The researchers said: “Nonetheless, reduced exposure to the volatility of the global gas market is an important benefit of the transition and there are policy options that have the potential to reduce electricity bills in the short term.

“However, policymakers face significant challenges both in delivering clean power within the timeline the government desires and doing so in a way that ensures consumers benefit.”

A spokesperson for Neso said the direct impact of the government’s clean power agenda on consumer electricity bills depends on “policy design and market dynamics”. Its official advice to the government indicates “the hurdles that need to be overcome to deliver the benefits of clean power to consumers, the economy and society, including Britain’s energy security”.
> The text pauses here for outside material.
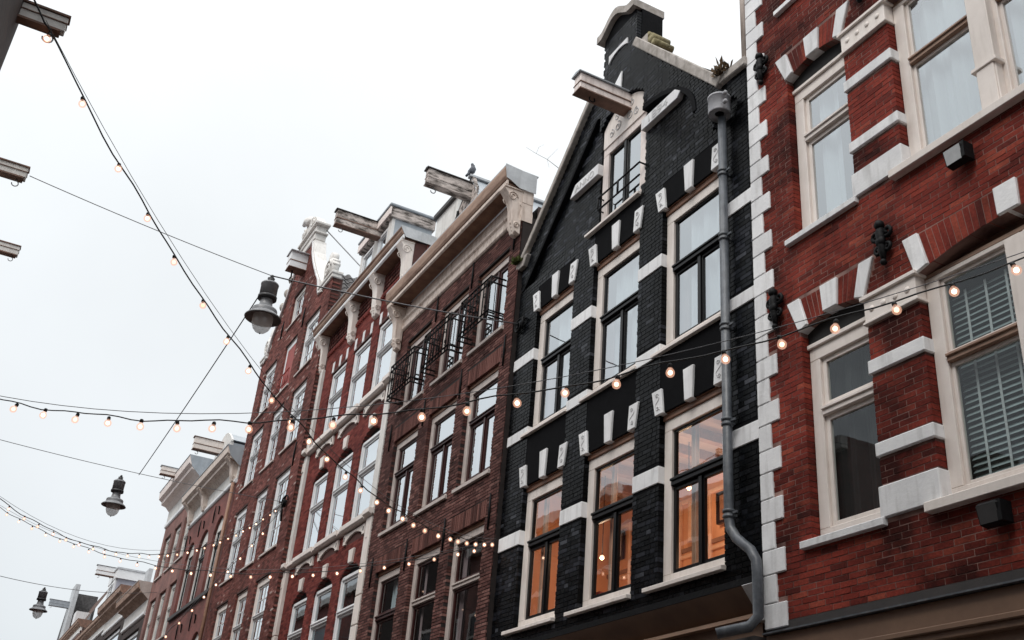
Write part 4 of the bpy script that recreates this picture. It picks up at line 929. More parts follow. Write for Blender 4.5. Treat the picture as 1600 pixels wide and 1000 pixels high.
# ================================================================== rust red house with white pilasters
H4 = thing('rust_red_house', 'rust red brick house with white pilasters and a bracketed cornice under a dormer', 'house')
def rust_house():
    H = H4; yf = 7.0; XL, XR = -26.95, -20.36
    wx = [(-25.70, -24.45), (-23.95, -22.65), (-22.17, -20.92)]
    ops = []
    for a, b in wx:
        xc = (a+b)/2
        ops += [dict(x0=a, x1=b, z0=11.22, z1=13.18), dict(x0=a, x1=b, z0=8.12, zc=9.41, R=.90, xc=xc), dict(x0=a, x1=b, z0=4.9, zc=6.28, R=.90, xc=xc)]
    ex = [(XL, -26.42, 3.6, 15), (-20.72, XR, 3.6, 15), (XL, XR, 11.05, 11.22), (XL, XR, 7.95, 8.11)]
    for a, b in wx: ex += [(a-.05, b+.05, 10.77, 11.0), (a-.05, b+.05, 7.68, 7.92), (a, b, 13.18, 13.24)]
    wall(H, XL, XR, 3.6, 14.7, yf+.006, ops, 'mortar_rust')
    brickwork(H, XL, XR, 3.6, 14.66, yf, ops, 'brick_rust', ex, bl=.20, ch=.058, jt=.009, tilt=.01, jit=.0025)
    body(H, XL, XR, yf+.3, 16, 14.9, 'far_red')
    for a, b in ((XL, -26.42), (-20.72, XR)):
        for (z0, z1) in ((3.6, 4.5), (4.515, 5.1), (5.115, 5.7), (5.715, 6.3), (6.315, 7.94)):
            MB().box(a+.02, b-.02, yf-.09, yf+.15, z0, z1).build('pilaster_block', 'cream', H, bevel=.012)
        MB().box(a+.03, b-.03, yf-.08, yf+.15, 8.12, 11.04).build('pilaster', 'whitegrey', H, bevel=.01)
        MB().box(a+.03, b-.03, yf-.08, yf+.15, 11.23, 13.6).build('pilaster', 'whitegrey', H, bevel=.01)
        for z in (10.7, 7.6):
            MB().box(a+.12, b-.12, yf-.10, yf-.08, z-.1, z+.15).build('pilaster_boss', 'cream', H)
    for z0, z1 in ((11.05, 11.22), (7.95, 8.11)):
        c = MB().prism_x([(yf-.04, z0), (yf-.11, z0+.05), (yf-.11, z1-.02), (yf+.1, z1), (yf+.1, z0)], XL-.06, XR+.02).build('sill_course', 'cream', H, bevel=.006)
        for (a, b) in ((XL-.05, -26.40), (-20.74, XR+.015)): MB().prism_x([(yf-.10, z0), (yf-.19, z0+.05), (yf-.19, z1-.01), (yf-.10, z1-.01)], a, b).build('sill_break', 'cream', c, bevel=.006)
        for a, b in wx: MB().prism_x([(yf-.10, z0-.01), (yf-.15, z0+.04), (yf-.15, z1-.01), (yf-.10, z1-.01)], a-.12, b+.12).build('sill_break', 'cream', c, bevel=.006)
    for a, b in wx:
        for z in (10.765, 7.675):
            n = 10; Xs = [a+.10+(b-a-.2)*i/n for i in range(n+1)]; m = MB()
            m.strip_y([(x, z+.04+.13*math.sin(PI*i/n)**.8) for i, x in enumerate(Xs)], [(x, z+.235) for x in Xs], yf-.04, yf+.05)
            m.box(a-.04, a+.10, yf-.045, yf+.05, z, z+.235).box(b-.10, b+.04, yf-.045, yf+.05, z, z+.235)
            ap = m.build('apron', 'cream', H, bevel=.006)
            [MB().box(q_-.02, q_+.02, yf-.052, yf-.045, z+.08, z+.17).build('apron_slot', 'ledge', ap) for q_ in (a+.03, b-.03)]
        xc = (a+b)/2
        for z in (10.31, 7.18): MB().prism_y([(xc-.11, z), (xc+.11, z), (xc+.15, z+.30), (xc-.15, z+.30)], yf-.05, yf+.1).build('keystone', 'cream', H, bevel=.008)
        for t in (.06, .5, .94):
            x = a+(b-a)*t; MB().prism_y([(x-.06, 13.20), (x+.06, 13.20), (x+.075, 13.52), (x-.075, 13.52)], yf-.015, yf+.1).build('voussoir_stone', 'stone', H, bevel=.006)
    for j, (a, b) in enumerate(wx):
        window(H, a, b+.08, 11.22, 13.16, yf+.04, fw=.075, fm='white', sm='white', zt=12.34, tr=.07, style='single', sw=.05, pane='pane_sky', room='grey_room', curtain=[(a, b, 11.2, 13.1, 'curtain')])
        for (z0, zt, zc, z1) in ((8.12, 9.30, 9.41, 10.10), (4.9, 6.14, 6.28, 6.97)):
            dim = z0 < 6
            window(H, a, b+.08, z0, z1, yf+.04, fw=.075, fm='white', sm='white' if not (dim and j < 2) else 'white', zt=zt, tr=.09, style='single', sw=.05, pane='pane_dark' if dim else 'pane_sky', room='dark_room' if dim else 'grey_room',
                   curtain=([(a+.5, b-.45, 4.9, 6.1, 'curtain')] if j == 2 else None) if dim else [(a, b, 8.1, 10.2, 'curtain')])
            MB().strip_y([(a+.02+(b-a-.04)*i/8, z1) for i in range(9)], [(a+.02+(b-a-.04)*i/8, zc+math.sqrt(.81-(a+.02+(b-a-.04)*i/8-(a+b)/2)**2)-.004) for i in range(9)], yf+.13, yf+.2).build('arch_board', 'black_screen', H)
        if j < 2: MB().box(a+.12, b-.12, yf+.105, yf+.12, 4.9, 6.12).build('teal_sash', 'teal', H)
    # frieze panel, dentils, brackets, cornice
    dn = MB()
    n = 44
    for i in range(n):
        x = -26.35+5.6*i/n; dn.box(x, x+.06, yf-.05, yf+.02, 13.93, 14.02)
    dn.build('dentils', 'brick_rust', H, kind='stuff')
    MB().box(-26.42, -20.72, yf-.03, yf+.02, 14.03, 14.09).build('string_course', 'brick_rust', H)
    for a, b in ((-26.35, -24.5), (-24.1, -22.7), (-22.2, -20.8)):
        m = MB(); nx = 9
        for i in range(nx):
            for j in range(4):
                x = a+(b-a)*i/nx+(.05 if j % 2 else 0); z = 14.14+.125*j
                m.prism_y([(x, z), (x+.1, z+.04), (x+.1, z+.09), (x, z+.05)], yf-.03, yf+.02)
        m.build('brick_panel', 'brick_brown', H, kind='stuff')
    for x in (-26.68, -24.20, -22.42, -20.54): bracket(H, x, .32, yf-.0, 13.52, 14.66, .30, 'cream')
    MB().box(XL, XR, yf-.29, yf+.1, 14.665, 14.69).build('soffit', 'soffit', H)
    cornice_x(H, XL-.08, XR+.05, [(yf-.30, 14.64), (yf-.345, 14.68), (yf-.345, 14.76), (yf-.30, 14.76)], 'white', 'fascia')
    cornice_x(H, XL-.08, XR+.05, [(yf-.29, 14.765), (yf-.36, 14.77), (yf-.39, 14.82), (yf-.40, 14.89), (yf-.43, 14.91), (yf-.43, 14.94), (yf+.1, 14.94), (yf+.1, 14.765)], 'gutter', 'gutter')
    MB().prism_x([(yf-.42, 14.93), (yf-.43, 14.98), (yf+.5, 14.96), (yf+.5, 14.70), (yf-.28, 14.70), (yf-.33, 14.78)], XR+.052, XR+.07).build('lead_flashing', 'zinc_pale', H)
    MB().box(XL-.08, XR+.06, yf-.43, yf+.6, 14.942, 14.96).build('gutter_lining', 'zinc', H)
    # dormer with hoist beam
    x0, x1, y0, y1, z0, z1 = -24.62, -22.35, 7.05, 8.1, 14.95, 16.75
    MB().box(x0, x1, y0, y1, z0, z1-.3).build('dormer_cheek', 'zinc', H)
    for a, b in ((x0+.1, (x0+x1)/2-.15), ((x0+x1)/2+.15, x1-.25)):
        window(H, a, b, z0+.1, z1-.42, y0-.07, fw=.08, fm='white', sm='white', style='single', sw=.04, pane='pane_sky', noroom=True)
    MB().box(x0-.03, x0+.1, y0-.08, y0, z0, z1-.3).box(x1-.25, x1, y0-.08, y0, z0, z1-.3).box((x0+x1)/2-.15, (x0+x1)/2+.15, y0-.08, y0, z0, z1-.3).build('dormer_front', 'whitegrey', H)
    MB().box(x0-.08, x1+.06, y0-.16, y1+.06, z1-.30, z1+.02).build('dormer_cornice', 'wood_old', H, bevel=.02)
    MB().box(x0-.12, x1+.10, y0-.22, y1+.1, z1+.02, z1+.10).build('dormer_roof', 'zinc', H, bevel=.02)
    MB().box(x0-.10, x1+.08, y0-.20, y0-.16, z1-.24, z1-.02).build('dormer_fascia', 'beam_pink', H)
    hoist_beam(H, -23.30, 5.72, 7.05, 16.30, 16.72, .20, m=('wood_old', 'beam_under', 'ledge'))
rust_house()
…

UKERC, which is publicly funded but independent of the government, said that there are “questions about the deliverability” of the target for the end of this decade.

The researchers said: “There are perhaps even bigger challenges post 2030” when the whole electricity system needs to expand and the multibillion-pound costs of retiring Britain’s gas pipelines could fall on consumers.

The UKERC said a plan for funding and retiring the UK’s gas network is “desperately needed” as the country shifts towards clean energy.

Gas infrastructure is expected to remain a key part of Britain’s energy security beyond the 2030 clean power target, but there are concerns over how the network will be funded as consumers shift to clean home heating systems to cut greenhouse gas emissions in line with the government’s climate targets.